What Johnson is absolutely world class at, however, is exploiting the strengths and talent that he does have. He knows what he can do and what he can’t do. He doesn’t attempt to do what he can’t do well, and he doesn’t try to compete against others on their terms. Instead, he’s clear on the strengths he has got, chooses the best strategy that plays to those strengths in the conditions he’s in and then sticks to this strategy in a remarkably focused and disciplined way. His mental fortitude – resilience, faith, and patience – is critical here. He chooses his own path, has trust and belief in it, and follows it, come hell or high water. He did nothing spectacular over the weekend – just played steady, solid, consistent golf (in pretty testing conditions). And that won him the ultimate prize against the worlds best.

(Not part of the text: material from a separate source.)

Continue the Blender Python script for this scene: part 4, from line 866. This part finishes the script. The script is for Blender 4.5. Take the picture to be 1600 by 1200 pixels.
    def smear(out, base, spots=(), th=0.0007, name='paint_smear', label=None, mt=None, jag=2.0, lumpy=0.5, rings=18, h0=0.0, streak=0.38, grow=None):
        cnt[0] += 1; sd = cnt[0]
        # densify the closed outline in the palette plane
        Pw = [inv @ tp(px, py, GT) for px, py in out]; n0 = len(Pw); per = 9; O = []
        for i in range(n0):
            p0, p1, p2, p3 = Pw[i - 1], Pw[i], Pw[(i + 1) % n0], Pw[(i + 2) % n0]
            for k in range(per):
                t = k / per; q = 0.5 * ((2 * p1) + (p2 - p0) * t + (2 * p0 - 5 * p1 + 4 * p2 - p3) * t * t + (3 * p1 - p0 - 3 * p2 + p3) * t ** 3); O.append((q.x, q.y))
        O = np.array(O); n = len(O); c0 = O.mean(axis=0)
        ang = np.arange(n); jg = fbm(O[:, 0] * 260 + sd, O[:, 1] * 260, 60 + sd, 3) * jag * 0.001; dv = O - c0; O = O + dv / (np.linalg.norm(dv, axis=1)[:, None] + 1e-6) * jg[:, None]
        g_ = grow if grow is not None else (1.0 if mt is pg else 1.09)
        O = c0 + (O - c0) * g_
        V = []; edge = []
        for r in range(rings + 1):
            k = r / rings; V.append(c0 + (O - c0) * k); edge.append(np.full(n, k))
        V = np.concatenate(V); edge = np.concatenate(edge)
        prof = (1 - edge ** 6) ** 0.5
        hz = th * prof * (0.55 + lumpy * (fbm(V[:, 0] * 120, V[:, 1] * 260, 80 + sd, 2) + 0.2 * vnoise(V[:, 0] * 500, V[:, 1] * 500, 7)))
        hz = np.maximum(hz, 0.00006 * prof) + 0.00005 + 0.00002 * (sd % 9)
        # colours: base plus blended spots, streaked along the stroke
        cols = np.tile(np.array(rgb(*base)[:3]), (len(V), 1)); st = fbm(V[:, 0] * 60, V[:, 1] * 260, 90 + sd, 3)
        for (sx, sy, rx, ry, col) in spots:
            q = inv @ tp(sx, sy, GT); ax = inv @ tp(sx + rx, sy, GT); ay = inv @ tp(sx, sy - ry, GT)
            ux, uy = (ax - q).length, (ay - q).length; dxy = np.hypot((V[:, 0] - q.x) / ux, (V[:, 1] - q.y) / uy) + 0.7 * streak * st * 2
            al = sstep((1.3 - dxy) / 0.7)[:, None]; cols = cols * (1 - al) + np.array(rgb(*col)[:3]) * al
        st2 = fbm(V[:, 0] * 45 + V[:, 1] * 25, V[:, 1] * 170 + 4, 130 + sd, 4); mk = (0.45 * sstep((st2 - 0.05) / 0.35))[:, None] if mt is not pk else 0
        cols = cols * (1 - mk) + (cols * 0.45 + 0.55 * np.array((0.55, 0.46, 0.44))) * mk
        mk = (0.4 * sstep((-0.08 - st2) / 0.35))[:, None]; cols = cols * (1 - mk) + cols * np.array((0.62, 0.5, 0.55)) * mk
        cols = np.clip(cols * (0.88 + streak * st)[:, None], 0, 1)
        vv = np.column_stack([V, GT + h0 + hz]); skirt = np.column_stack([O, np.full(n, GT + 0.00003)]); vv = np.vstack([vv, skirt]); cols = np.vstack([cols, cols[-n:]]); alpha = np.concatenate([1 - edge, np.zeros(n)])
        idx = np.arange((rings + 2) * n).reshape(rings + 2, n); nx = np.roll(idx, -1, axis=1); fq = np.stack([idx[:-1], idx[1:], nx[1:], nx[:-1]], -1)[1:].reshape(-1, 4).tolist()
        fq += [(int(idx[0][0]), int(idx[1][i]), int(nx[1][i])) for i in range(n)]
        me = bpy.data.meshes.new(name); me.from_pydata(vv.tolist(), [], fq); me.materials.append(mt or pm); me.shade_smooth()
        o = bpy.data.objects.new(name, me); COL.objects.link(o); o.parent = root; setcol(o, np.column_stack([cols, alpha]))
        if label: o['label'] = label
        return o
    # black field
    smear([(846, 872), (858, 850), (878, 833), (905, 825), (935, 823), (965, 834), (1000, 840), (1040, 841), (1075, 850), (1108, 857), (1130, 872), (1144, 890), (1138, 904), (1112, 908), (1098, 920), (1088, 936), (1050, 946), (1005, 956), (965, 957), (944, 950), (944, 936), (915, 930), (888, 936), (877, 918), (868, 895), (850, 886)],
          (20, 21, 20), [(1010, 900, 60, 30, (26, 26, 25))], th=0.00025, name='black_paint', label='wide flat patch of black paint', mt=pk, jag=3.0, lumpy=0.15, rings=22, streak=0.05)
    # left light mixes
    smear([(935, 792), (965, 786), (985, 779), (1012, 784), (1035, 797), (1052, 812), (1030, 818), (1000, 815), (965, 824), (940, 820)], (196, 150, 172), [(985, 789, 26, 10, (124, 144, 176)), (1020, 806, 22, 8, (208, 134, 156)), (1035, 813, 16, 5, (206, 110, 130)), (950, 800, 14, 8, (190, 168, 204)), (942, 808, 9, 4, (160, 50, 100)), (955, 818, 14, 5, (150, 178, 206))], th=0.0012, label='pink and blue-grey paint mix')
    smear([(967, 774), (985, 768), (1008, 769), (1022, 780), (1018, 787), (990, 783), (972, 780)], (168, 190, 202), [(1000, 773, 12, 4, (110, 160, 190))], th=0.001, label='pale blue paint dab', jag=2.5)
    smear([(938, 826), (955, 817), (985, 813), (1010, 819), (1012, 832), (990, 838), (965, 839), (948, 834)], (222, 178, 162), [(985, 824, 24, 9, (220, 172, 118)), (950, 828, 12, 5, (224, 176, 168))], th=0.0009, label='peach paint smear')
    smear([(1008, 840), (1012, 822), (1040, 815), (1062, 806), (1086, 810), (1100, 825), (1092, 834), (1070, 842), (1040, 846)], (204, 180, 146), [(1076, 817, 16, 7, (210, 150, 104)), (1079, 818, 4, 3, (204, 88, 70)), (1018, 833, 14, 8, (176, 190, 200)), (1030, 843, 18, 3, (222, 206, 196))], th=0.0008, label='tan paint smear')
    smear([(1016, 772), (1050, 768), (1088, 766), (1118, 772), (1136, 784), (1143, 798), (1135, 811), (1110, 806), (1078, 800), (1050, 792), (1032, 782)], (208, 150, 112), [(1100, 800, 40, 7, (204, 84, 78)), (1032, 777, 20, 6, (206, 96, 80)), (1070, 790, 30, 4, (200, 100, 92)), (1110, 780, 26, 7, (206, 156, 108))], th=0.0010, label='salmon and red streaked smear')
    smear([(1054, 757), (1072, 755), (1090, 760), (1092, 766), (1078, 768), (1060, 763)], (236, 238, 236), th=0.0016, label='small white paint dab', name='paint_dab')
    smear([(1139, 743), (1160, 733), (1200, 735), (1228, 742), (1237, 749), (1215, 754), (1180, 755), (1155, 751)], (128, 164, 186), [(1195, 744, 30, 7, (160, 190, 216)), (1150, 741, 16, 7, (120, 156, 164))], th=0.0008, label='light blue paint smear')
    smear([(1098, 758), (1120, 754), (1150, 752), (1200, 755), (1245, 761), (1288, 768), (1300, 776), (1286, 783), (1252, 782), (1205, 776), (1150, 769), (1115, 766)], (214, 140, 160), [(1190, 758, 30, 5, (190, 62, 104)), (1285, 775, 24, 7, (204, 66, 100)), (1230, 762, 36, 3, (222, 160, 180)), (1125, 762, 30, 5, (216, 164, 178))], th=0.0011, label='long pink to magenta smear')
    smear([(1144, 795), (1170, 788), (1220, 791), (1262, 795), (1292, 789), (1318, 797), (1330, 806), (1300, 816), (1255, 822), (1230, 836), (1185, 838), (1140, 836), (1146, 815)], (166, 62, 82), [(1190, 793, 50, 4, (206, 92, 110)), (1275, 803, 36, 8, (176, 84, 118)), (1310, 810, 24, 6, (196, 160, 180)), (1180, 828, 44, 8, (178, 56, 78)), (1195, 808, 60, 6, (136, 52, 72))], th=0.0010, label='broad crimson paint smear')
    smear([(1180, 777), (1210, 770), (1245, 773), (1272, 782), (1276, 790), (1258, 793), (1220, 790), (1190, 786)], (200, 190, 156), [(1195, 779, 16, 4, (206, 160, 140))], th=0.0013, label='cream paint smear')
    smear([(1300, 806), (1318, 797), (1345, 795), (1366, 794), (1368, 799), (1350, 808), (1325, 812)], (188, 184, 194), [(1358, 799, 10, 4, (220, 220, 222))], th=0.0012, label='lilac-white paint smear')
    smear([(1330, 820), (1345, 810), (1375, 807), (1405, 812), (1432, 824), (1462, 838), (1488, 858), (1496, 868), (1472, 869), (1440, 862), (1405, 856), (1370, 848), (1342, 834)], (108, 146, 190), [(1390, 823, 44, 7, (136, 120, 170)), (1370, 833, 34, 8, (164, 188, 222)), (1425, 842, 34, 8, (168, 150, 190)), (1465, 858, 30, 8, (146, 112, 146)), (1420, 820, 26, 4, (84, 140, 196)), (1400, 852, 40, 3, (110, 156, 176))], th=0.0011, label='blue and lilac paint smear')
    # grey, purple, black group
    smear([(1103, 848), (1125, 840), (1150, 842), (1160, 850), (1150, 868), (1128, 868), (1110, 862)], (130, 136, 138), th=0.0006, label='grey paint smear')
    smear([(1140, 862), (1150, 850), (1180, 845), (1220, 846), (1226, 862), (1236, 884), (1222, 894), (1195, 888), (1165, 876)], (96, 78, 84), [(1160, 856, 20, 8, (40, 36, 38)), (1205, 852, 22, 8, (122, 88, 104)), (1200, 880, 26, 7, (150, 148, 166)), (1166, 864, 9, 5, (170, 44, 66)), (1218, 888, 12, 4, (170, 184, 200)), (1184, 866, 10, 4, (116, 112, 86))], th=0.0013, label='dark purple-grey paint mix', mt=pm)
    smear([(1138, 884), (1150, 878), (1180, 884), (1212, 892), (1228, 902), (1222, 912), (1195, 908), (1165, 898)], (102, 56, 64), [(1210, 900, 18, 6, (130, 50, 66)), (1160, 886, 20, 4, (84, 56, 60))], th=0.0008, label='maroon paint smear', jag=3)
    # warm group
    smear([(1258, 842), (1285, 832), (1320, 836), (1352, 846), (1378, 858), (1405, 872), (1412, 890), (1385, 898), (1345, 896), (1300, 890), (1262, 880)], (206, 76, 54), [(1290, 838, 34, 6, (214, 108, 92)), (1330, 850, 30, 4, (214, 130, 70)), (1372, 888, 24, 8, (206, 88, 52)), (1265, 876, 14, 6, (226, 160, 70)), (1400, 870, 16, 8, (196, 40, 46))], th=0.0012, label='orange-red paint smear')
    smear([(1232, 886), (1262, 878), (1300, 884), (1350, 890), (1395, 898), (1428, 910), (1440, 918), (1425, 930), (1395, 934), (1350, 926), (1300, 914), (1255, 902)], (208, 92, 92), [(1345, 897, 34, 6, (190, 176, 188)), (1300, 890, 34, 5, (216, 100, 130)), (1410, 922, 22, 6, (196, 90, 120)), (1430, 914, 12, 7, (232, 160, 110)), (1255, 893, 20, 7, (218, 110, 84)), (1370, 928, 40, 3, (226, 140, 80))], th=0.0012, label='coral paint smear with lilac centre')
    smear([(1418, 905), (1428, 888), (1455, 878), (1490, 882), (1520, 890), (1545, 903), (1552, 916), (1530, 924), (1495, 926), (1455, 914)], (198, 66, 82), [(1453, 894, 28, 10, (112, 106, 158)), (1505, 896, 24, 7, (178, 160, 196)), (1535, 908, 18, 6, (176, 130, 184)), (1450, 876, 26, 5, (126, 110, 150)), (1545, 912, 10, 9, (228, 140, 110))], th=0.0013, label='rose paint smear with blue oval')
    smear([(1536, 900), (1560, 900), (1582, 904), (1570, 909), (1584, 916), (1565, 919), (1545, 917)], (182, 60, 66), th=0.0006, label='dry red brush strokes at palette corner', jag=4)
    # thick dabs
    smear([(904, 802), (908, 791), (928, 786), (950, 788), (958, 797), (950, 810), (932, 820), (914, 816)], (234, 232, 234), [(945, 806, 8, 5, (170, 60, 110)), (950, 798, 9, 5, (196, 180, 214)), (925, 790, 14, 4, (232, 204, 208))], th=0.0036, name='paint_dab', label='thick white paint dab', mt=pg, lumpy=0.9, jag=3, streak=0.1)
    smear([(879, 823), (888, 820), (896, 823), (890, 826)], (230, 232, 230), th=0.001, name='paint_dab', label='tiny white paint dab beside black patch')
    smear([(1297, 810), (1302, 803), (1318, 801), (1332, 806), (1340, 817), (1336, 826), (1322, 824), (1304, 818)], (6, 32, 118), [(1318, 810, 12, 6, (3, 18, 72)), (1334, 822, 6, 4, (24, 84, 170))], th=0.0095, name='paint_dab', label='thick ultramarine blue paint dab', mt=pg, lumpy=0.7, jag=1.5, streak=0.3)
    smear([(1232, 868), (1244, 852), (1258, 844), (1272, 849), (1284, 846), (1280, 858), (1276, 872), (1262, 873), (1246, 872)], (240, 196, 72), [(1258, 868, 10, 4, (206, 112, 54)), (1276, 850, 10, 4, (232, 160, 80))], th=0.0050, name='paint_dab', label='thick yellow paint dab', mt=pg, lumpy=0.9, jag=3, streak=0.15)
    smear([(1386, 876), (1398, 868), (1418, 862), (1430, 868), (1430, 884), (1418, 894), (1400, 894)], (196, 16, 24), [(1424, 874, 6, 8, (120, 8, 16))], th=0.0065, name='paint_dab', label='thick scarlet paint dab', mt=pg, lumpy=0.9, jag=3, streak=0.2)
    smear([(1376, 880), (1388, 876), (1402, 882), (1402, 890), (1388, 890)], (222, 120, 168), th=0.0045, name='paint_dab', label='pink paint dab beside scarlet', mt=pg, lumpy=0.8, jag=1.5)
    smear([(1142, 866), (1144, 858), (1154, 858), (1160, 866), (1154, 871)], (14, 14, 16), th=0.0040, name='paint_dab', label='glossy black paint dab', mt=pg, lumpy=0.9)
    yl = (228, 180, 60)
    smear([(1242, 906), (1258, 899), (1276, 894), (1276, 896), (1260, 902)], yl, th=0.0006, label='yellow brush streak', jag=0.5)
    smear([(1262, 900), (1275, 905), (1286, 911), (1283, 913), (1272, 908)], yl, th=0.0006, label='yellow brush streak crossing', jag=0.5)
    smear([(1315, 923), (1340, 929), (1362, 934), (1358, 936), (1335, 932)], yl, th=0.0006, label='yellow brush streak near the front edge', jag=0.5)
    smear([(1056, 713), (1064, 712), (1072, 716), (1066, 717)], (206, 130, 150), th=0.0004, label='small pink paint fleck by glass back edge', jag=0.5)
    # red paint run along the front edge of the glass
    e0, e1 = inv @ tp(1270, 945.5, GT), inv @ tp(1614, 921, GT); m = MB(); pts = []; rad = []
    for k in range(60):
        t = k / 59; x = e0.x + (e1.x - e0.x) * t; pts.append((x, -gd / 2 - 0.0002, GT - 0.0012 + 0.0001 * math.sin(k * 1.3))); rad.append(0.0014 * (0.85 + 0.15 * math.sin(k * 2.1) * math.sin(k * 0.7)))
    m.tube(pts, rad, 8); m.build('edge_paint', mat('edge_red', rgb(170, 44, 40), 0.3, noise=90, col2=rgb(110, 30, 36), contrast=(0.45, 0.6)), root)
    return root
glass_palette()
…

His caddy, Steve Williams summed it up perfectly: “Some players can’t be intimidated. Zach Johnson is top of that list. He knows his game, its strengths and limitations, and he trusts it. There isn’t a person or situation that is going to make him play beyond his capabilities or take risks he shouldn’t take. In fact, he’ll embrace who he is even more and relish the challenge of beating someone with a bigger game. It doesn’t mean that Zach will win every time, it just means he won’t lose because of the guy standing across from him”.

Zach Johnson, take a bow. Our high performance accolade of the week goes to you. For demonstrating that achieving great things doesn’t require heroics but disciplined execution of a well thought out game plan that exploits the strengths and talents that you do have – and for not trying to compete against others on the stuff you simply can’t match them on. Chapeau Zach!